- Given problem
Extract only the first line of the listing and every line after it up to and including the one with "rng = np.random.default_rng(7)". Omit the pictures.
— begin Collected material —
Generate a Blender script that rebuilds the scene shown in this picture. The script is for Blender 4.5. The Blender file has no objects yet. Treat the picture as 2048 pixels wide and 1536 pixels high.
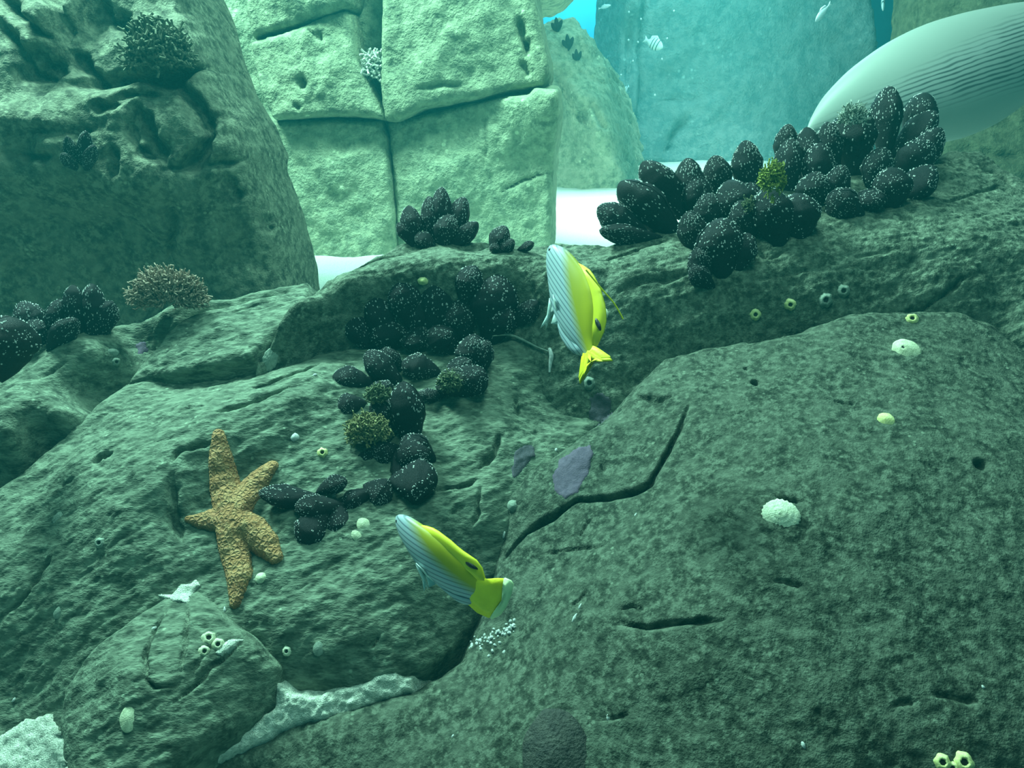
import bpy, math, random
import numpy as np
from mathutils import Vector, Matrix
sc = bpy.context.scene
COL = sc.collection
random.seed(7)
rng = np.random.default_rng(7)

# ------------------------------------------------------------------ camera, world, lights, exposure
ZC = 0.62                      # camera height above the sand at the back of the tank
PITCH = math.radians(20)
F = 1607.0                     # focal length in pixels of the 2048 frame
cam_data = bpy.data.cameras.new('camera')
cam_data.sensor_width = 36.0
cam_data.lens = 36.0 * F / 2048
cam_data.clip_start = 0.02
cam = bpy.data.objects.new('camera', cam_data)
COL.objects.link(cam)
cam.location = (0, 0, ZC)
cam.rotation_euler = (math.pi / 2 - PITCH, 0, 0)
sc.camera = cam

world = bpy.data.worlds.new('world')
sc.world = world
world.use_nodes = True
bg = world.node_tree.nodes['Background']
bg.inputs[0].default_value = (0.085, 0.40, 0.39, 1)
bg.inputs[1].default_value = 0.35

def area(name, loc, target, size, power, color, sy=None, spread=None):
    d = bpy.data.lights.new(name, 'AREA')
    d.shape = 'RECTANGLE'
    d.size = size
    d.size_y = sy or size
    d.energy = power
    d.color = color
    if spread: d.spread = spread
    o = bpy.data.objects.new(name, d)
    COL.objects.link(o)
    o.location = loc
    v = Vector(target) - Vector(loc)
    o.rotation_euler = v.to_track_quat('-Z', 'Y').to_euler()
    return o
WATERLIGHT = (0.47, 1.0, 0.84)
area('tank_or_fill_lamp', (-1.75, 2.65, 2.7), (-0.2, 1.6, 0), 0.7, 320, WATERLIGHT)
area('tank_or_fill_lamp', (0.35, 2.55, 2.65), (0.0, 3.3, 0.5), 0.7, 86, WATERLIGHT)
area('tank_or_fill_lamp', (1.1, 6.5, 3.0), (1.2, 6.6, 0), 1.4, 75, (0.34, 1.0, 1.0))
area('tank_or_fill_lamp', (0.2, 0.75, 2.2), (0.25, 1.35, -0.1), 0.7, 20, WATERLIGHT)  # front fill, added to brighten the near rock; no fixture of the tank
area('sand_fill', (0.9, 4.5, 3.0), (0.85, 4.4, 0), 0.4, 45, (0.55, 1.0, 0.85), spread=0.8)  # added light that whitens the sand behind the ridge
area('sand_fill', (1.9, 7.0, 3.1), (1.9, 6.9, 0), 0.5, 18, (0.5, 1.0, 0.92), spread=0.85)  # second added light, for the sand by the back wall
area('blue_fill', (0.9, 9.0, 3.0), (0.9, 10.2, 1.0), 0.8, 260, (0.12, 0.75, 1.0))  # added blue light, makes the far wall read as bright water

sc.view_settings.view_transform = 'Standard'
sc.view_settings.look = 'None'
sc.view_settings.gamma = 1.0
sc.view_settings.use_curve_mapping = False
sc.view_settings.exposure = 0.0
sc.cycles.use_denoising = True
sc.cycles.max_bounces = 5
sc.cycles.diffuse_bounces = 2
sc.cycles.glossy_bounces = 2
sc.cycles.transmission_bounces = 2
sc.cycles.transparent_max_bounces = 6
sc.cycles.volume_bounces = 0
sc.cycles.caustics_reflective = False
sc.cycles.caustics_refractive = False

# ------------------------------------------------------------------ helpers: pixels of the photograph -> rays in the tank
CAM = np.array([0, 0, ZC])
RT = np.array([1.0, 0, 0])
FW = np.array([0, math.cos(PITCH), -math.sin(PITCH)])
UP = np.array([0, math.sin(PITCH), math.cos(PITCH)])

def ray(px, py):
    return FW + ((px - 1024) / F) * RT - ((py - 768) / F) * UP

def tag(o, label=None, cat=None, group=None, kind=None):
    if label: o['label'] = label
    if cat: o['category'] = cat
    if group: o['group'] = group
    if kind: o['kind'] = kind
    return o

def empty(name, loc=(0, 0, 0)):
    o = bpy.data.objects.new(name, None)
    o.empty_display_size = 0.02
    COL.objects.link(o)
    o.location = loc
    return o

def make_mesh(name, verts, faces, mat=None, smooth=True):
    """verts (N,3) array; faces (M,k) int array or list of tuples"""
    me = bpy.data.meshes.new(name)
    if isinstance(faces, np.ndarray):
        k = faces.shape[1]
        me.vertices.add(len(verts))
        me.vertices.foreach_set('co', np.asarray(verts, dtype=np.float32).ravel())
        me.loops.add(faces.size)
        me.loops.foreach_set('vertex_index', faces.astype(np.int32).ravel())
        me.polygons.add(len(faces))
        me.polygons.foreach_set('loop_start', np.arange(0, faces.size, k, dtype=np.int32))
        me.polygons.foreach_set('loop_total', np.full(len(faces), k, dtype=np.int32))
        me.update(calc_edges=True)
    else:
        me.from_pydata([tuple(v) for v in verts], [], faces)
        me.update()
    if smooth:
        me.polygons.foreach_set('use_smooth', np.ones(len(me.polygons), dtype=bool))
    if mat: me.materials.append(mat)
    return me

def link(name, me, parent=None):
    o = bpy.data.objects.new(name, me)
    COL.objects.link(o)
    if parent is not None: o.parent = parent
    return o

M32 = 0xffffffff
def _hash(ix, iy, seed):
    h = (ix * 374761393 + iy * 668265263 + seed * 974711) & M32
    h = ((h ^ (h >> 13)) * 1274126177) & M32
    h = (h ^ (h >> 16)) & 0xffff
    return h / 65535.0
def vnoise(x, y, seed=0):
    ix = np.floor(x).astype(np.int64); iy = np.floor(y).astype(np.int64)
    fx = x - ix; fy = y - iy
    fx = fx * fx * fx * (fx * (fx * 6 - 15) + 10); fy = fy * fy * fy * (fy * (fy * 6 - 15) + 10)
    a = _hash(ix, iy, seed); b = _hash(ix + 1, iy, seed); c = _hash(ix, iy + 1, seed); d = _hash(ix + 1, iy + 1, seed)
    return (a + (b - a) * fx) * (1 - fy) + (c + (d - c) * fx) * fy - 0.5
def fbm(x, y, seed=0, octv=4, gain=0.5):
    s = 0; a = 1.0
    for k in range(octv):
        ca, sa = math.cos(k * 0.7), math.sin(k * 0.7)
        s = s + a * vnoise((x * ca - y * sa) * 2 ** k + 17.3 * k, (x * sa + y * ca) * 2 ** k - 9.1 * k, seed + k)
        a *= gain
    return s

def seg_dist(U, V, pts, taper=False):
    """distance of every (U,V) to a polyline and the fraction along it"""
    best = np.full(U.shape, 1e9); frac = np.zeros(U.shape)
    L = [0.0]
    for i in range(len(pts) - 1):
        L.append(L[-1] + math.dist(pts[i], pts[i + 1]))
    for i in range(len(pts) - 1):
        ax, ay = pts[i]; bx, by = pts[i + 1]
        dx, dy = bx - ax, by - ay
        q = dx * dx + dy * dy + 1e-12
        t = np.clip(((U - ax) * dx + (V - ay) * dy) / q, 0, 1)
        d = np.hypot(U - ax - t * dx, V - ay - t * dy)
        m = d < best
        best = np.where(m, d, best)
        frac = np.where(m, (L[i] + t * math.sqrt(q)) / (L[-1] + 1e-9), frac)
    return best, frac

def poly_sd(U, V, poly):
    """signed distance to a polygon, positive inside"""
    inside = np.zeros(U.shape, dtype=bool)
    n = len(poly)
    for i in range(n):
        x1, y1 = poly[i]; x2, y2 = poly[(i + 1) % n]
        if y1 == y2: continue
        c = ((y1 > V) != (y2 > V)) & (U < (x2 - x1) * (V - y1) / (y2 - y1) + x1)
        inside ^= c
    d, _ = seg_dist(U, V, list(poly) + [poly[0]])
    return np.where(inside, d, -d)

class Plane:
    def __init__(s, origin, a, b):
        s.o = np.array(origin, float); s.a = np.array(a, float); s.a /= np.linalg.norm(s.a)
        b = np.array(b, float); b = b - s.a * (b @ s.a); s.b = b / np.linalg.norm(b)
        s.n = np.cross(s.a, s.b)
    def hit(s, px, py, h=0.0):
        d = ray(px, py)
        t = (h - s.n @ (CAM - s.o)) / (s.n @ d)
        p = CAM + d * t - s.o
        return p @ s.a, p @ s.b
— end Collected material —
- Response to the task
Generate a Blender script that rebuilds the scene shown in this picture. The script is for Blender 4.5. The Blender file has no objects yet. Treat the picture as 2048 pixels wide and 1536 pixels high.
import bpy, math, random
import numpy as np
from mathutils import Vector, Matrix
sc = bpy.context.scene
COL = sc.collection
random.seed(7)
rng = np.random.default_rng(7)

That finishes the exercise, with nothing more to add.